Und so sitzen wir und atmen durch und machen uns so unsere Gedanken; oder das, was wir dafür halten: „An Weihnachten, dem Fest also, an dem die Engel in den Tannenzweigen landen und vor und über den Krippen die frohe Botschaft verkünden, könnte man es sich zur Übung machen, den ,Engel des Jahres’ zu wählen und sich dabei von Bildern inspirieren zu lassen – von Raffael, Rembrandt, Chagall oder Anselm Kiefer. Das wäre eine multikulturelle Übung, denn Engel sind keine christliche und jüdische Spezialität; sie finden sich auch auf Bildern, auf denen man Mohammed in den Himmel reiten sieht“, wie sie sich auch finden in der unvergessenen TV-Serie „Drei Engel für Charlie“, wo fürwahr drei Engel die wirklich frohe Botschaft verkünden, daß es nur einer beherzten männlichen Stimme bedarf, um junge flotte Weiber tanzen zu lassen …
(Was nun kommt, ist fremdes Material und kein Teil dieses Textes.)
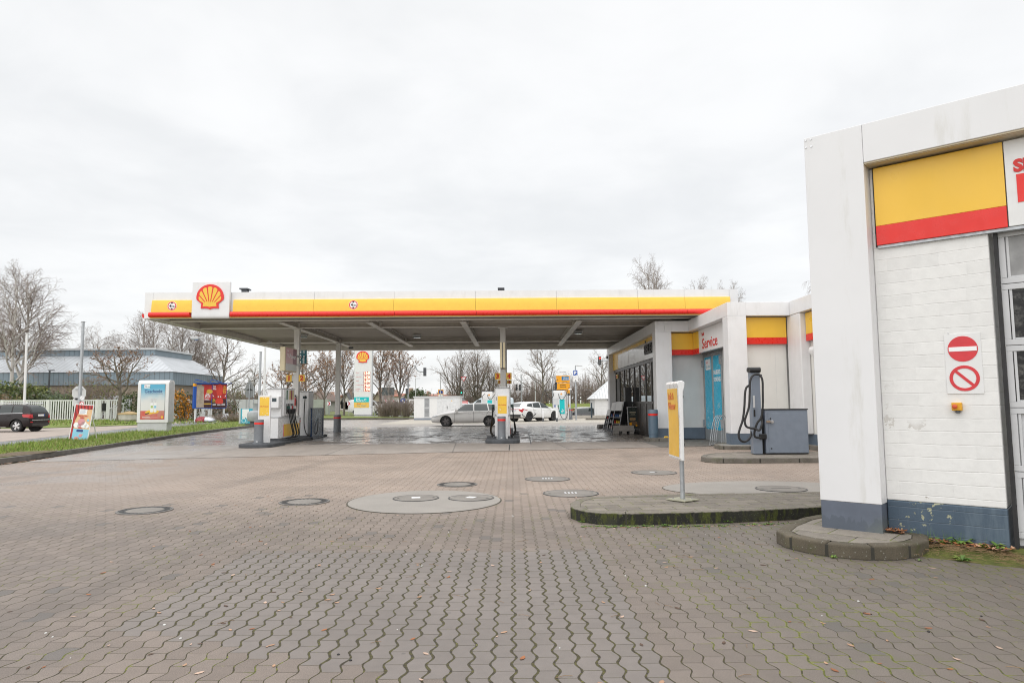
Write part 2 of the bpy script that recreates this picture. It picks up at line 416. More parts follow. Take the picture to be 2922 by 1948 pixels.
    t.rough((n_big.ramp(0.3, 0.7, 0.52, 0.68) - wet*0.38 + joint*0.25 - zone*0.05).clamp())
    h = (1.0 - joint) + n_vf*0.10 + r1*0.06
    t.bump(h, 0.75, 0.006)
    return t.m
def apron_mat():
    t = MT('wet_concrete', 0.4); p = t.pos(); x, y, z = t.sep(p)
    xs, ys = x + y*0.06, y - x*0.02
    gx, gy = (xs + 0.55)/3.55, (ys - 1.0)/3.0
    r = t.white(t.comb(gx.floor(), gy.floor(), 0.3))
    jx = gx.fract(); jy = gy.fract()
    j = (jx.min(1.0 - jx)*3.55).min(jy.min(1.0 - jy)*3.0).ramp(0.012, 0.03, 1, 0)
    n = t.noise(t.comb(x*0.55, y*0.4, 0.0), 0.9, 5, 0.62, 0.6); n2 = t.noise(t.comb(x*0.9, y*0.28, 0.0), 2.2, 5, 0.7, 0.3); nf = t.noise(p, 90, 3)
    under = (y - x*0.06).ramp(24.6, 25.2)*y.ramp(44.5, 41.5)
    wetm = ((n*0.50 + n2*0.50 + r*0.12).ramp(0.46, 0.53))*under
    left = (-8.5 - x).ramp(0.0, 1.5)
    wetl = (n.ramp(0.36, 0.6)*0.75)*left*y.ramp(17.2, 18.5)
    stain = t.noise(t.comb(x*0.8, y*0.5, 3.0), 1.3, 5, 0.65).ramp(0.50, 0.60)*under
    wet = (wetm*(1.0 - stain*0.85)).max(wetl)
    dry = t.mix(r, (0.225, 0.19, 0.163), (0.30, 0.262, 0.23))
    dry = t.mix(y.ramp(41.0, 44.0), dry, (0.30, 0.268, 0.238))
    dry = t.scalecol(dry, n2.ramp(0.3, 0.7, 0.86, 1.1)*nf.ramp(0.3, 0.7, 0.9, 1.1))
    c = t.mix(stain*0.8, dry, (0.085, 0.075, 0.07))
    c = t.mix(wet*0.35, c, (0.25, 0.243, 0.236))  # wet patches also tinted pale, sky sheen painted into the colour
    c = t.mix(j*0.6, c, (0.06, 0.055, 0.05))
    t.base(c)
    t.rough((0.56 - wet*0.42 + nf*0.04).clamp()); t.b.inputs['Specular IOR Level'].default_value = 1.0
    t.bump(nf*(1.0 - wet*0.9)*0.5 + t.noise(t.comb(x, y*0.6, 0.0), 7.0, 3)*1.2, 0.30, 0.012)
    return t.m
def asphalt(name, c=(0.10, 0.103, 0.11), rough=0.45):
    t = MT(name, rough); p = t.pos(); n = t.noise(p, 0.6, 4); f = t.noise(p, 60, 3)
    t.base(t.scalecol(t.rgb(c), n.ramp(0.3, 0.7, 0.85, 1.12)*f.ramp(0.3, 0.7, 0.85, 1.15)))
    t.rough(n.ramp(0.35, 0.65, rough-0.12, rough+0.1)); t.bump(f, 0.2, 0.004); return t.m
def turf(name, a, b, dry, dryamt=0.5):
    t = MT(name, 0.9); p = t.pos(); n = t.noise(p, 1.4, 5, 0.65); f = t.noise(p, 14, 4, 0.7)
    c = t.mix(f.ramp(0.35, 0.65), a, b); c = t.mix(n.ramp(0.48, 0.68, 0, dryamt), c, dry)
    t.base(c); t.bump(f, 0.8, 0.03); return t.m
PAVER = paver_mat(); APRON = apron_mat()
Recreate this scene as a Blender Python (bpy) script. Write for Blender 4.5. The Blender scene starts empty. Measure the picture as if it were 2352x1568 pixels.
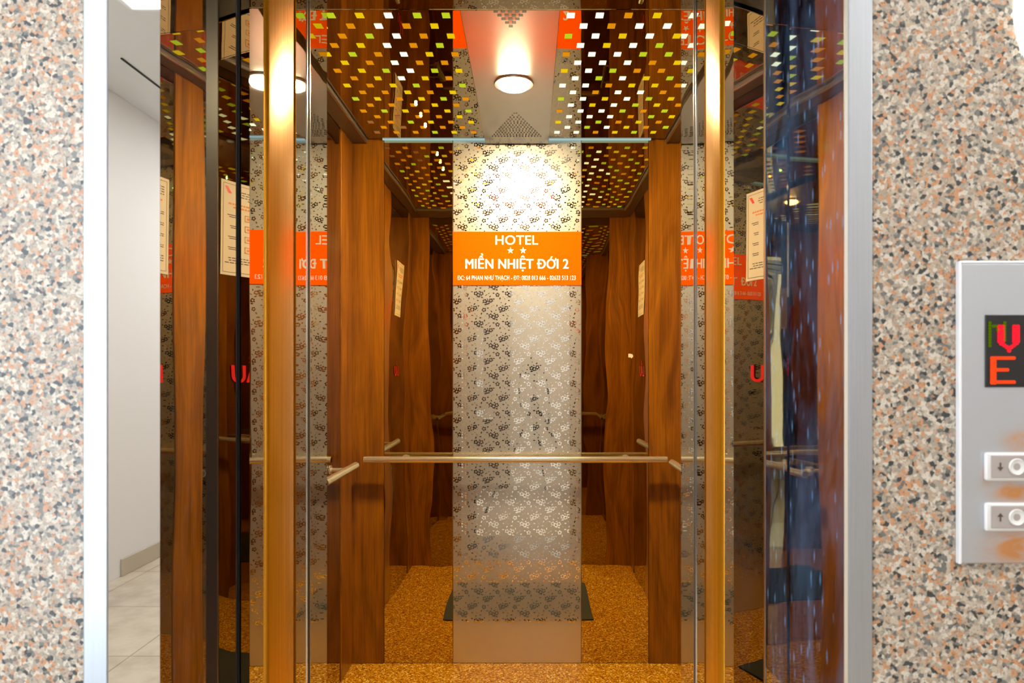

Aber lassen wir uns die Hose nicht eng werden und kehren wir zurück zu den „Ereignissen von 2015“ und der nun wirklich sehr guten, dringend nötigen Frage nach dem Engel des Jahres: „Wer den Terror und die Grausamkeiten des IS vor Augen hat, das Elend der Flüchtlinge und den Absturz des Germanwings-Flugzeugs in den Meeralpen – der wird für ein Bild des finnischen Malers Hugo Simberg votieren. Es heißt ,Der verwundete Engel’, hängt im Ateneum in Helsinki: Man sieht einen jugendlichen Engel, von zwei Jungen auf einer Bahre getragen; er hat eine Binde über den Augen, auf den Flügeln finden sich Spuren von Blut.“ Das klingt schlimmer, als es ist (Google-Bildsuche!), Chagall, machen wir uns da nichts vor, wäre in jedem Fall das größere Unglück, und womit wir es hier zu tun haben, das ist „ein trauriges Bild, ein Bild vom Versagen eines Schutzengels. ,Fürchtet euch nicht!’, sagt der Weihnachtsengel im Evangelium. Beim Bild des Malers Simberg fürchtet man auch um den Engel.“
„Es ist der Liebe milde Zeit. / Im Kahn den blauen Fluß hinunter / Wie schön sich Bild an Bildchen reiht / Das geht in Ruh und Schweigen unter.“ Trakl, 1913
Yeah. Der arme Engel! Wer hat ihm bloß ein Leids getan? Der IS? Putin? Die rechtsextremen Nazis von Dresden? Sie alle haben schließlich Angst, und Angst, das wußte schon Heribert Grönemeyer, „kriegt klein“. In anderen, noch schöneren Worten: „Angst erschüttert, sie zwingt Fragen auf: Was ist so kostbar, daß man Angst hat, es zu verlieren?“ Antworten wie „der Arbeitsplatz“, „das Kind“ oder „100 000 Euro“ griffen dabei freilich zu kurz. Denn „Angst ist eine Unterbrechung, die wichtig ist – auf daß man dann die richtige Entscheidung trifft“. Und eben nicht mit 200 Sachen durch die Baustelle brummt! „Diese Angst ist eine andere als die neuen deutschen Ängste, die gern zu ,diffusen Ängsten’ kumulieren; diese Pegida-Ängste erweisen sich bei näherer Betrachtung nur als rassistische Ressentiments. Sie sind die Schafspelze, die sich der Haß umhängt, um Wolfsgedanken zu verbreiten. Engel erregen Furcht, keine diffusen Ängste. Sie fordern auf, Furcht zur Besinnung zu nutzen und so zu überwinden.“
Genau. Und mag hier der geschulte, ungünstigstenfalls agnostische Zeitungsleser auch innehalten und sich füglich fragen: WTF?!!, so müssen wir, am Ende dieses bald himmlischen, bald teuflischen, sogar wölfischen Jahres (im Schafspelz) doch eines ganz klar sehen: „Engel sind keine Krisenmanager.“ Ausnahme: die Kanzlerin, dieser von der Vorsehung geschickte „Engel auf Erden“ (ZDF, 1984–1989).
So kann, so muß es weitergehen. Und so wird es auch weitergehen, ein SZ-Abo vorausgesetzt. In diesem Sinne: Bleiben Sie gesund. Grad obenrum.